O IPCC (Painel Intergovernamental sobre Mudança Climática, na sigla em inglês) precisa passar por mudanças na sua gestão e na maneira como coleta informações se quiser se manter como a principal referência a respeito do aquecimento global.
Essa é a conclusão de um grupo independente de cientistas, que avaliou a atuação do painel a pedido da ONU, à qual o IPCC está ligado. O documento com o veredicto do grupo foi divulgado nesta segunda-feira (30).
"O problema é que o IPCC cresceu muito. Hoje são quase 2.000 cientistas envolvidos como autores e outros 2.000 revisores. É preciso criar um mecanismo de gestão da produção do relatório", diz Carlos Henrique de Brito Cruz, diretor científico da Fapesp e membro da Academia Brasileira de Ciências.
Ele é o único brasileiro entre os 12 cientistas escolhidos pelo IAC (InterAcademy Council), órgão que reúne academias de ciência mundo afora, para avaliar o IPCC.
NOVOS ARES
Uma das sugestões do documento é a criação de um comitê executivo que inclua membros de fora da comunidade do clima.
A definição de tempo de mandato no IPCC também é mencionada.
O atual presidente, Rajendra Pachauri, está no cargo desde 2002. "É bom ter circulação de pessoas para ter novos pontos de vista", afirma Brito Cruz.
Do ponto de vista técnico, o relatório traz recomendações para o sistema de revisão das informações e no tratamento das incertezas das previsões climáticas.
"A revisão por pares é o mecanismo da comunidade científica para expor o trabalho à crítica.
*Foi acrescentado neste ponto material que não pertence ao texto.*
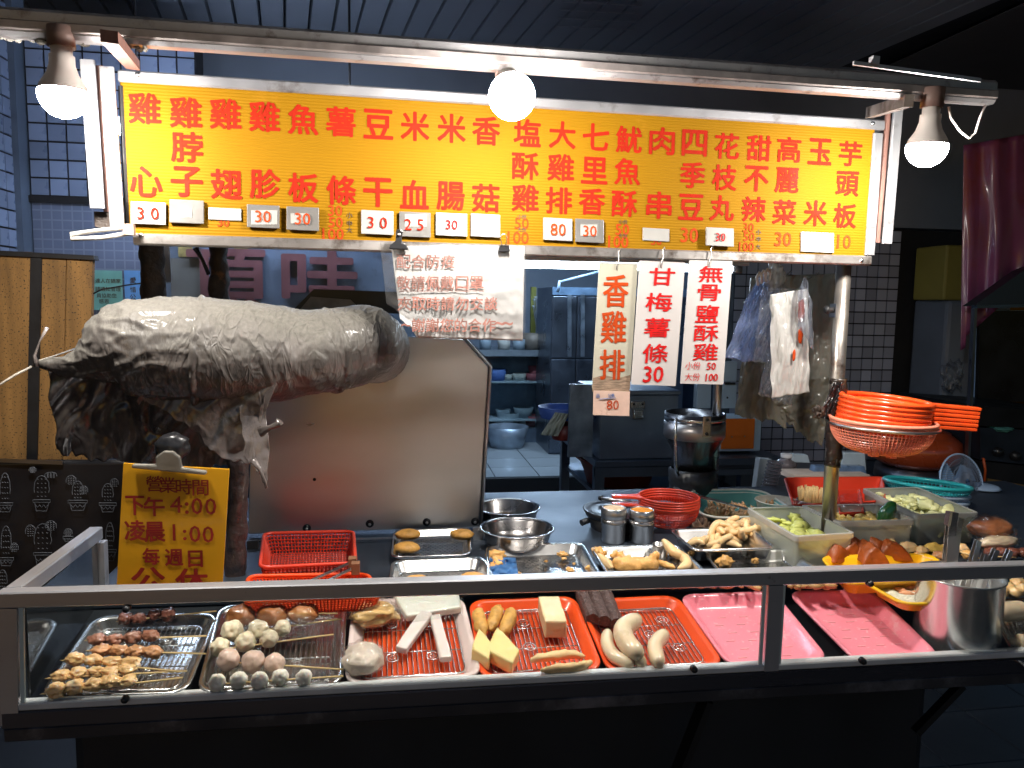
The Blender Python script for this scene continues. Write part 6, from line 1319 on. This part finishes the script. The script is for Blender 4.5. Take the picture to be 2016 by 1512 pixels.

Num trabalho como o do IPCC, isso precisa ser feito com organização, senão críticas cruciais podem se perder", diz Brito Cruz.
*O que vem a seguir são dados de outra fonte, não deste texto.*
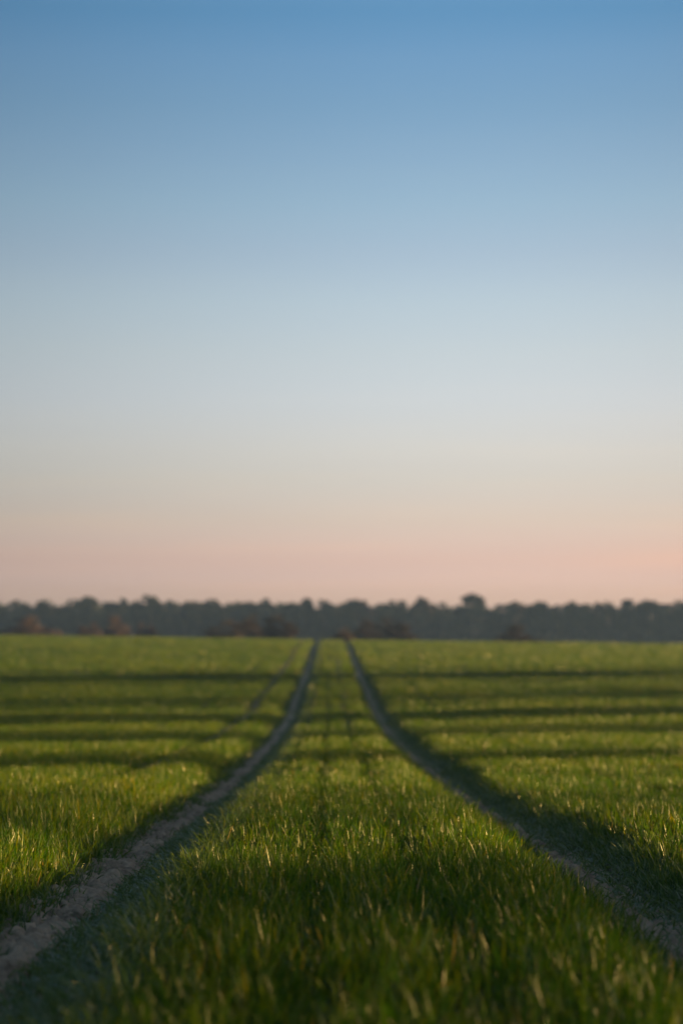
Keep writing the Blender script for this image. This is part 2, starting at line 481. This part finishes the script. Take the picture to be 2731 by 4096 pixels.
# bushes at the far end of the field
bm = {k: [make_tree_meshes('%s_bush%d' % (k, j), 90 + j + 7 * len(k), 3, 1.9, .02, 60, 70, .26, mt, 'bush') for j in range(2)]
      for k, mt in (('pink', M_pink), ('rust', M_rust), ('bare', M_olive))}
bushes = [  # x px, top px, width px, kind, label
    (72, 1430, 92, 'pink', 'pale pink bush at the far left end of the field'),
    (205, 1442, 50, 'pink', 'low dull pink bush left of the brightest pink bush'),
    (266, 1430, 56, 'pink', 'brightest pink bush in front of the left part of the wood'),
    (337, 1442, 44, 'pink', 'smallest pale pink bush, right of the brightest one'),
    (522, 1440, 80, 'bare', 'low dark brown bush left of the two rusty bushes by the left track'),
    (572, 1424, 60, 'rust', 'rusty brown bush, middle of the clump left of the left track'),
    (640, 1428, 66, 'rust', 'rusty brown bush nearest to the left wheel track'),
    (792, 1452, 60, 'bare', 'low dark bush where the right wheel track meets the skyline'),
    (836, 1438, 50, 'rust', 'orange brown bush just right of the right wheel track'),
    (898, 1432, 84, 'rust', 'wide reddish brown bush at the right end of the central clump'),
    (1185, 1450, 96, 'rust', 'low reddish brown bush under the right part of the wood')]
for i, (px, py, wpx, k, lab) in enumerate(bushes):
    dist = 192 + (i * 37 % 17)
    x = at(px, dist); gz = float(ground_z(x, dist)) - .1
    H = ztop(py - 6, dist) - gz
    wx = wpx * 1.25 * PX * dist / 3.9
    place('bush', bm[k][i % 2], (x, dist, gz), i * 1.9, (wx, wx, H / 3), lab, 'bush', 'bushes at the far end of the field', 'foliage', 'stem')

# ---------------------------------------------------------------- sun, its windbreak, sky
SUN_EL, SUN_AZ = 5.0, 63.0       # degrees above the horizon, and to the right of straight ahead
wind = [make_tree_meshes('poplar%d' % i, 140 + i, 23, rc, .05, n, 90, .55, M_needle, 'column') for i, (rc, n) in enumerate([(1.5, 130), (1.2, 100), (1.8, 130), (1.7, 44)])]
cot = 1 / math.tan(R(SUN_AZ))
XW = 145.0
shade = [  # depth of the shadow on the tramline, half width, kind, height factor
    (-6, 1.8, 0, 1.), (-2.5, 1.8, 2, 1.), (1, 1.8, 0, 1.), (3.2, 1.3, 0, 1.), (5.2, 1.3, 0, 1.), (7.0, 1.4, 0, .97), (8.8, .9, 3, .9), (13.2, 1.2, 3, .9), (15.2, 1.2, 3, .95),
    (24.4, 1.1, 1, .9), (26.2, 1.1, 0, .9), (37.0, 2.0, 0, 1.), (40.3, 1.3, 1, .9), (46.6, 1.9, 2, 1.), (49.8, 1.6, 0, .95), (56, 1.3, 3, .9), (60, 1.5, 1, .9), (63.5, 1.5, 3, .8), (67, 1.6, 3, .85),
    (71.5, 1.6, 1, .85), (76, 1.6, 3, .8), (80.5, 2.4, 2, .9), (85, 2.4, 3, .9), (89, 1.6, 3, .8)]
GS = 'poplars in the windbreak along the right side of the field'
for i, (dd, hw, k, hf) in enumerate(shade):
    X = XW + (i * 17 % 9) * 7 - 28
    Y = dd + X * cot
    gz = float(ground_z(X, Y)) - .2
    s = hw / (1.5, 1.2, 1.8, 1.7)[k]
    place('poplar_tree', wind[k], (X, Y, gz), i * 1.3, (s, s, hf), 'dark columnar tree in the windbreak beside the field', 'tree', GS)

el, az = R(SUN_EL), R(SUN_AZ)
sd = Vector((math.sin(az) * math.cos(el), math.cos(az) * math.cos(el), math.sin(el)))
sl = bpy.data.lights.new('sun', 'SUN'); sl.energy = 5.0; sl.angle = R(.8); sl.color = (1, .65, .24)
so = bpy.data.objects.new('sun', sl); col.objects.link(so)
so.rotation_euler = (-sd).to_track_quat('-Z', 'Y').to_euler()

w = bpy.data.worlds.new('World'); sc.world = w; w.use_nodes = True
nt = w.node_tree; nt.nodes.clear()
out = nt.nodes.new('ShaderNodeOutputWorld'); bg = nt.nodes.new('ShaderNodeBackground')
sky = nt.nodes.new('ShaderNodeTexSky'); sky.sky_type = 'NISHITA'; sky.sun_disc = False
sky.sun_elevation = el; sky.sun_rotation = az; sky.air_density = 1.0; sky.dust_density = 1.0; sky.ozone_density = 1.0
# a clear cold evening: less yellow near the horizon and more blue above than the stock atmosphere
SKY = [(0.0258, [0.782, 0.758, 2.03]), (0.0341, [0.77, 0.696, 1.653]), (0.0506, [0.738, 0.706, 1.365]), (0.0671, [0.723, 0.722, 1.258]), (0.0794, [0.767, 0.755, 1.228]), (0.0998, [0.783, 0.782, 1.208]), (0.1201, [0.776, 0.783, 1.118]), (0.1403, [0.737, 0.771, 1.071]), (0.1602, [0.65, 0.71, 1.004]), (0.18, [0.573, 0.687, 0.967]), (0.1996, [0.498, 0.634, 0.923]), (0.2189, [0.421, 0.59, 0.885]), (0.238, [0.368, 0.565, 0.885]), (0.255, [0.285, 0.52, 0.85]), (0.4, [0.84, 0.92, 1.0])]
tc = nt.nodes.new('ShaderNodeTexCoord'); sp = nt.nodes.new('ShaderNodeSeparateXYZ'); nt.links.new(tc.outputs['Generated'], sp.inputs[0])
zm = nt.nodes.new('ShaderNodeMath'); zm.operation = 'MULTIPLY'; zm.inputs[1].default_value = 2.5; zm.use_clamp = True
nt.links.new(sp.outputs[2], zm.inputs[0])
rp = ramp(nt, [(z * 2.5, tuple(v / 2 for v in c)) for z, c in SKY], zm.outputs[0])
m1 = nt.nodes.new('ShaderNodeMix'); m1.data_type = 'RGBA'; m1.blend_type = 'MULTIPLY'; m1.inputs[0].default_value = 1
nt.links.new(sky.outputs[0], m1.inputs[6]); nt.links.new(rp.outputs[0], m1.inputs[7])
# the side away from the sun is duller
dv = nt.nodes.new('ShaderNodeMath'); dv.operation = 'ARCTAN2'; nt.links.new(sp.outputs[0], dv.inputs[0]); nt.links.new(sp.outputs[1], dv.inputs[1])
mr = nt.nodes.new('ShaderNodeMapRange'); nt.links.new(dv.outputs[0], mr.inputs[0])
mr.inputs[1].default_value = R(-20); mr.inputs[2].default_value = R(20)
ar = ramp(nt, [((a_ + 20) / 40, (v_,) * 3) for a_, v_ in ((-20, .66), (-12, .76), (-8, .86), (-4, .95), (0, 1), (3, 1), (6, .95), (9, .86), (14, .78))], mr.outputs[0])
ar.color_ramp.interpolation = 'B_SPLINE'
# very thin veils of cloud low in the sky
mp = nt.nodes.new('ShaderNodeMapping'); mp.inputs['Scale'].default_value = (5, 5, 70); nt.links.new(tc.outputs['Generated'], mp.inputs[0])
ns = nt.nodes.new('ShaderNodeTexNoise'); ns.inputs['Scale'].default_value = 1.6; ns.inputs['Detail'].default_value = 5; nt.links.new(mp.outputs[0], ns.inputs[0])
vr = ramp(nt, [(.35, (.985, .985, .99)), (.52, (1, 1, 1)), (.68, (1.05, 1.015, .985))], ns.outputs[0])
lo = nt.nodes.new('ShaderNodeMapRange'); nt.links.new(sp.outputs[2], lo.inputs[0])
for k_, v_ in enumerate((.03, .11, 1, .15)): lo.inputs[k_ + 1].default_value = v_
m0 = nt.nodes.new('ShaderNodeMix'); m0.data_type = 'RGBA'; m0.blend_type = 'MULTIPLY'
nt.links.new(lo.outputs[0], m0.inputs[0]); nt.links.new(m1.outputs[2], m0.inputs[6]); nt.links.new(vr.outputs[0], m0.inputs[7])
# one faint warm streak of cloud low on the right
zr = ramp(nt, [(0, (0,) * 3), (.40, (0,) * 3), (.56, (1,) * 3), (.62, (.6,) * 3), (.80, (0,) * 3)])
zs = nt.nodes.new('ShaderNodeMath'); zs.operation = 'MULTIPLY_ADD'; zs.inputs[1].default_value = -.045
nt.links.new(dv.outputs[0], zs.inputs[0]); nt.links.new(sp.outputs[2], zs.inputs[2])
zq = nt.nodes.new('ShaderNodeMapRange'); nt.links.new(zs.outputs[0], zq.inputs[0]); zq.inputs[2].default_value = .05
nt.links.new(zq.outputs[0], zr.inputs[0]); zr.color_ramp.interpolation = 'B_SPLINE'
aq = nt.nodes.new('ShaderNodeMapRange'); aq.interpolation_type = 'SMOOTHSTEP'; nt.links.new(dv.outputs[0], aq.inputs[0])
aq.inputs[1].default_value = .07; aq.inputs[2].default_value = .17
st = nt.nodes.new('ShaderNodeMath'); st.operation = 'MULTIPLY'; nt.links.new(zr.outputs[0], st.inputs[0]); nt.links.new(aq.outputs[0], st.inputs[1])
m3 = nt.nodes.new('ShaderNodeMix'); m3.data_type = 'RGBA'; m3.blend_type = 'MULTIPLY'
nt.links.new(st.outputs[0], m3.inputs[0]); nt.links.new(m0.outputs[2], m3.inputs[6]); m3.inputs[7].default_value = (1.11, 1.02, .95, 1)
sc2 = nt.nodes.new('ShaderNodeVectorMath'); sc2.operation = 'MULTIPLY'
nt.links.new(m3.outputs[2], sc2.inputs[0]); nt.links.new(ar.outputs[0], sc2.inputs[1])
nt.links.new(sc2.outputs[0], bg.inputs[0]); bg.inputs[1].default_value = .1625
nt.links.new(bg.outputs[0], out.inputs[0])

# ---------------------------------------------------------------- haze
HAZE = True
if HAZE:
    hx, y0, y1, z0, z1 = 605, -65, 905, -6.5, 14
    V = np.array([(x, y, z) for x in (-hx, hx) for y in (y0, y1) for z in (z0, z1)])
    F = np.array([(0, 1, 3, 2), (4, 6, 7, 5), (0, 4, 5, 1), (2, 3, 7, 6), (0, 2, 6, 4), (1, 5, 7, 3)])
    m, hnt, hout = new_mat('haze_air')
    pv = hnt.nodes.new('ShaderNodeVolumePrincipled')
    pv.inputs['Color'].default_value = (.30, .50, 1.0, 1); pv.inputs['Density'].default_value = .00034
    pv.inputs['Anisotropy'].default_value = .2
    hnt.links.new(pv.outputs[0], hout.inputs['Volume'])
    h = link('haze', mesh_from('haze', V, F, m)); tag(h, kind='stuff')

# ---------------------------------------------------------------- camera
cd = bpy.data.cameras.new('camera'); co = bpy.data.objects.new('camera', cd); col.objects.link(co)
cd.sensor_fit = 'VERTICAL'; cd.sensor_height = 36; cd.lens = 85
co.location = (0, 0, CAM_Z)
yaw, pitch = math.atan(45 / 9671), math.atan(522 / 9671)
co.rotation_euler = (math.pi / 2 + pitch, 0, -yaw)
cd.clip_start = .1; cd.clip_end = 5000
cd.dof.use_dof = True; cd.dof.focus_distance = 9.7; cd.dof.aperture_fstop = 2.8
sc.camera = co

sc.view_settings.view_transform = 'Standard'; sc.view_settings.look = 'None'
sc.view_settings.exposure = 1.8; sc.view_settings.gamma = 1
sc.render.engine = 'CYCLES'
sc.cycles.use_denoising = True
sc.cycles.max_bounces = 6; sc.cycles.transmission_bounces = 4; sc.cycles.volume_bounces = 0
sc.cycles.sample_clamp_indirect = 6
Um exemplo mencionado pelo cientista, presente no relatório, é o caso das geleiras do Himalaia. O IPCC afirmou que tais geleiras desapareceriam em 2035, muito antes do que outras fontes sugerem.
As informações foram questionadas no processo de revisão por pares, mas a crítica foi ignorada.
"Esses erros sem dúvida fizeram com que o IPCC perdesse credibilidade", disse o coordenador do relatório, Harold Shapiro, no lançamento do documento.
NAS MARGENS
O relatório também ressalta a necessidade de utilização, pelo IPCC, da ciência publicada em revistas científicas que não estejam em língua inglesa, como as da China e da América Latina.
A "literatura cinza" --que não está publicada em revistas científicas (como teses ou material de ONGs)-- também é abordada. "Deve haver normas para usar esse material", destaca Brito Cruz.
"Podemos mudar o IPCC para melhor, e vamos fazer isso", disse Rajendra Pachauri. Ele afirmou que não pretende renunciar ao cargo.